The Boston I’ve experienced over these recent weeks is one of people pulling out any green they have in their closets. It’s the sight of KG, Allen and Pierce jerseys – shirts that weren’t on display even when the Celtics were on their way to the best regular season record in the NBA. There are fewer Bird shirts than I’d have expected, but they’re there, along with the faded t-shirts from the 80s and 90s that were either packed away or in short supply during the drought that followed. It’s a green cardigan, button-down, or silk blouse. All emerald, all the time.

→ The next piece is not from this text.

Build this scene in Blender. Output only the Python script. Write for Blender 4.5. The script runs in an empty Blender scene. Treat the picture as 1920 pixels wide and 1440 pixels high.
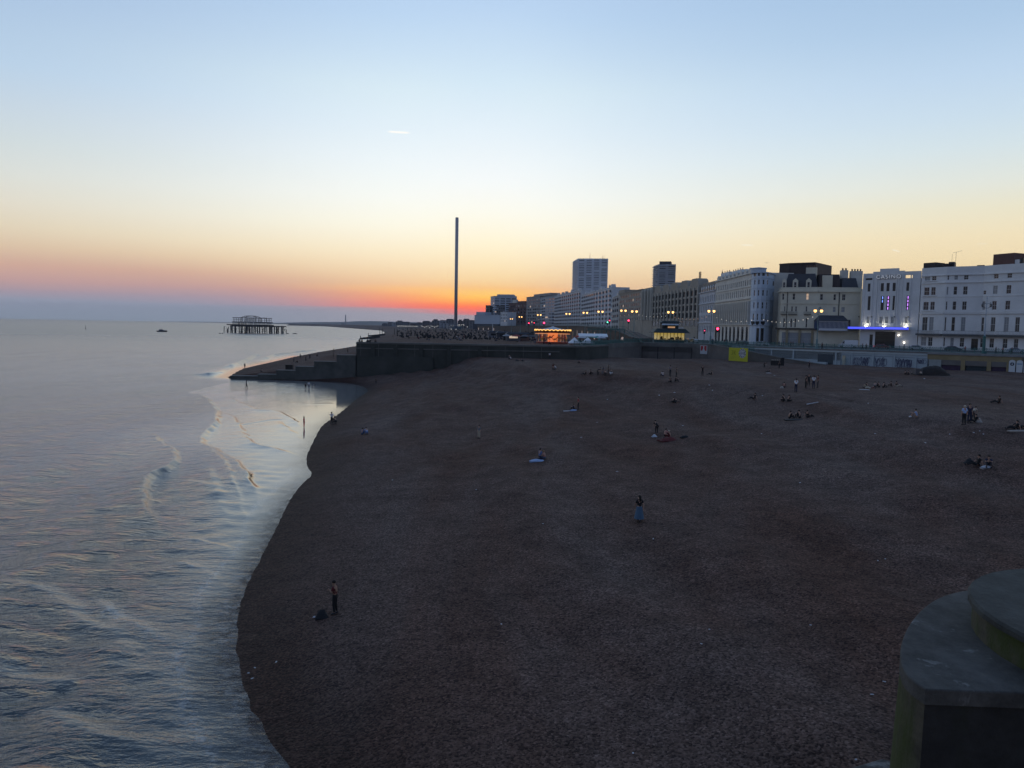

You always see the Red Sox gear and the Patriots merchandise in Boston. The reds and blues have been sewn into the city’s culture, its essence. And while some could say that the sudden explosion of green marks a city of fairweather fans, I say it’s actually the exact opposite.

It’s the sign of a people who have wanted to cheer but for years have lacked something to cheer for. A beaten down fandom that suffered through the 24-win season last year, the scary road play during the first part of the playoffs. People who want to support the local basketball team, but wonder if this is going to be the latest in a series of disappointments. Who can’t bear the thought of Kobe and Company stealing what feels like something meant for this city on the East Coast. Who are tentatively – even with a 3-2 lead in the NBA Finals! – wondering about whether tonight is the night they can celebrate one of the greatest transformations in a professional franchise.

Many of us remember 1986, the way winning felt before losing came back into the picture. Many people don’t, which makes the idea of actually coming out on top foreign and unfamiliar (on this particular stage). And for both groups, being this close isn’t good enough. They need this win so that they can exhale and discover what it feels like to be a championship basketball city.

We’re chanting “Beat LA” any chance we get. But talking about it beyond that means you might jinx it.

What I love about Boston right now is that following the Celtics’ journey to whatever fate awaits is that it feels just like how I’ve long felt (and still, to an extent, do feel) about following the Red Sox.

We’re not taking anything for granted, we’re keeping our fingers crossed, and the city has gone green.